» **What you are asked to do**
Extract from the entries below, exactly as given, only the lines from the line containing "Write the bpy" to the line containing "SC.camera = cam", both lines included.

============

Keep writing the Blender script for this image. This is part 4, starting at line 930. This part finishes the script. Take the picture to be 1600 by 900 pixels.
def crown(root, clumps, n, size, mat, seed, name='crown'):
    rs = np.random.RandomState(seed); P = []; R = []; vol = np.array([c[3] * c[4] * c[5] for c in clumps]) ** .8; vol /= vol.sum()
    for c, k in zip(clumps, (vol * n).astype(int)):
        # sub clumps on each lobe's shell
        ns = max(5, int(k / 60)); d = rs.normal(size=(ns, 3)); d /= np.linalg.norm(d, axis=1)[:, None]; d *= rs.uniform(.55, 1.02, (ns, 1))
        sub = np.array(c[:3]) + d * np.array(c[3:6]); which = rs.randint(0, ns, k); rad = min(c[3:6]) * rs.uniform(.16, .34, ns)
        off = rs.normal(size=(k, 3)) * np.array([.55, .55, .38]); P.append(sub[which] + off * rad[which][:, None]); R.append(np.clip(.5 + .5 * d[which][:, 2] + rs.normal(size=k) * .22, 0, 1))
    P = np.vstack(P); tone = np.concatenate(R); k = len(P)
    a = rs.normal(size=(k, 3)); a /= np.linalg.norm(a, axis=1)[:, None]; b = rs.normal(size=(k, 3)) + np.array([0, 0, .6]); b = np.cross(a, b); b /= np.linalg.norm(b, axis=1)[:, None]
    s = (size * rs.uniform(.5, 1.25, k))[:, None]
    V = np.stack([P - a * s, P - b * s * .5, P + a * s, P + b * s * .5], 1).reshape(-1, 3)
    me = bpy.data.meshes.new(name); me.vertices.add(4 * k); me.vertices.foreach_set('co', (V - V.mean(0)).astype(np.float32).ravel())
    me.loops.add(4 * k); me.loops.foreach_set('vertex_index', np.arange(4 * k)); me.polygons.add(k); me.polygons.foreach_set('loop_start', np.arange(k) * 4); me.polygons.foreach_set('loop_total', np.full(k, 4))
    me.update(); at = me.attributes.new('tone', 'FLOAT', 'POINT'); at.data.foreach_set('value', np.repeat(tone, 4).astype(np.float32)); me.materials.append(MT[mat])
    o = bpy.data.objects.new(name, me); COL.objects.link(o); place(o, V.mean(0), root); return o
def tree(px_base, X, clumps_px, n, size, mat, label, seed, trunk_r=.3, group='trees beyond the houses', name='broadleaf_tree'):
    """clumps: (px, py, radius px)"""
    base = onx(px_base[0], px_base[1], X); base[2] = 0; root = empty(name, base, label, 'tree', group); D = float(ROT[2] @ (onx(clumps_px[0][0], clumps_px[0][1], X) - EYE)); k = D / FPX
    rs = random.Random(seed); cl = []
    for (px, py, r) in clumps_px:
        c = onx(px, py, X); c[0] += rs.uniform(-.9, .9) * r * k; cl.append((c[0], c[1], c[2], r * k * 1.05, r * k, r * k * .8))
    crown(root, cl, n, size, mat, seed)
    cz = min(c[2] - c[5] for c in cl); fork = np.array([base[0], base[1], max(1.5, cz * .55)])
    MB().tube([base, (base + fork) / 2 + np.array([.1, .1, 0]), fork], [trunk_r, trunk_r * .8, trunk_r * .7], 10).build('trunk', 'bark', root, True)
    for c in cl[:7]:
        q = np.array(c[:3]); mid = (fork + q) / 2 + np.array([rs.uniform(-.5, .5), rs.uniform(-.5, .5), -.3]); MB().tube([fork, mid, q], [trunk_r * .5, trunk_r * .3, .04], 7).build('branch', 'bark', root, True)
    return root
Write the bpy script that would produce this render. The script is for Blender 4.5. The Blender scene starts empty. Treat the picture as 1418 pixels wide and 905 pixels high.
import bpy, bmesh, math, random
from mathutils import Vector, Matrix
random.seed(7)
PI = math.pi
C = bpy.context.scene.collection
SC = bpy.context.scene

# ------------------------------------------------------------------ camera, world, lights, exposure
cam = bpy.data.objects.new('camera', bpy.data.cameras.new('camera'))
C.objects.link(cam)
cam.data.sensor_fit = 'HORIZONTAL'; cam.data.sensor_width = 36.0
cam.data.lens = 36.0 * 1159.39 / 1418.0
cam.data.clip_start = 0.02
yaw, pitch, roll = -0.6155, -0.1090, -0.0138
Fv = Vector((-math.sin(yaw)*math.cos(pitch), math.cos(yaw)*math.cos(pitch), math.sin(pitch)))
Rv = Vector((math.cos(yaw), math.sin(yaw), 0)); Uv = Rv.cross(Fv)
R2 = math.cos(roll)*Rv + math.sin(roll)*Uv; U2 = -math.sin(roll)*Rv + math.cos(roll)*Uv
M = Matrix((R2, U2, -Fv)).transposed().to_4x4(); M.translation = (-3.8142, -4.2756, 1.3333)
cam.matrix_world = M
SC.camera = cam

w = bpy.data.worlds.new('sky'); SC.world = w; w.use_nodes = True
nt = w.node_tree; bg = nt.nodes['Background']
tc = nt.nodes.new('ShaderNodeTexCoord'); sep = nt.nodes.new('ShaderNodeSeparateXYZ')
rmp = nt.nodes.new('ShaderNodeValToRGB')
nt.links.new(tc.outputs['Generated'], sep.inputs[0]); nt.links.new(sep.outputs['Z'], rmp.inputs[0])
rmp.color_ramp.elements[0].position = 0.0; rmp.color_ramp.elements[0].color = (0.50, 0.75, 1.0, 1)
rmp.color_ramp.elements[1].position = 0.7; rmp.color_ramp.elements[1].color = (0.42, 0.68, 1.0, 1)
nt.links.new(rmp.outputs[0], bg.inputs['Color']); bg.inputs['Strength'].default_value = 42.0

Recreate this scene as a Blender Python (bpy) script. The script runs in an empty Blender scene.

============

» **Complete response**
Write the bpy script that would produce this render. The script is for Blender 4.5. The Blender scene starts empty. Treat the picture as 1418 pixels wide and 905 pixels high.
import bpy, bmesh, math, random
from mathutils import Vector, Matrix
random.seed(7)
PI = math.pi
C = bpy.context.scene.collection
SC = bpy.context.scene

# ------------------------------------------------------------------ camera, world, lights, exposure
cam = bpy.data.objects.new('camera', bpy.data.cameras.new('camera'))
C.objects.link(cam)
cam.data.sensor_fit = 'HORIZONTAL'; cam.data.sensor_width = 36.0
cam.data.lens = 36.0 * 1159.39 / 1418.0
cam.data.clip_start = 0.02
yaw, pitch, roll = -0.6155, -0.1090, -0.0138
Fv = Vector((-math.sin(yaw)*math.cos(pitch), math.cos(yaw)*math.cos(pitch), math.sin(pitch)))
Rv = Vector((math.cos(yaw), math.sin(yaw), 0)); Uv = Rv.cross(Fv)
R2 = math.cos(roll)*Rv + math.sin(roll)*Uv; U2 = -math.sin(roll)*Rv + math.cos(roll)*Uv
M = Matrix((R2, U2, -Fv)).transposed().to_4x4(); M.translation = (-3.8142, -4.2756, 1.3333)
cam.matrix_world = M
SC.camera = cam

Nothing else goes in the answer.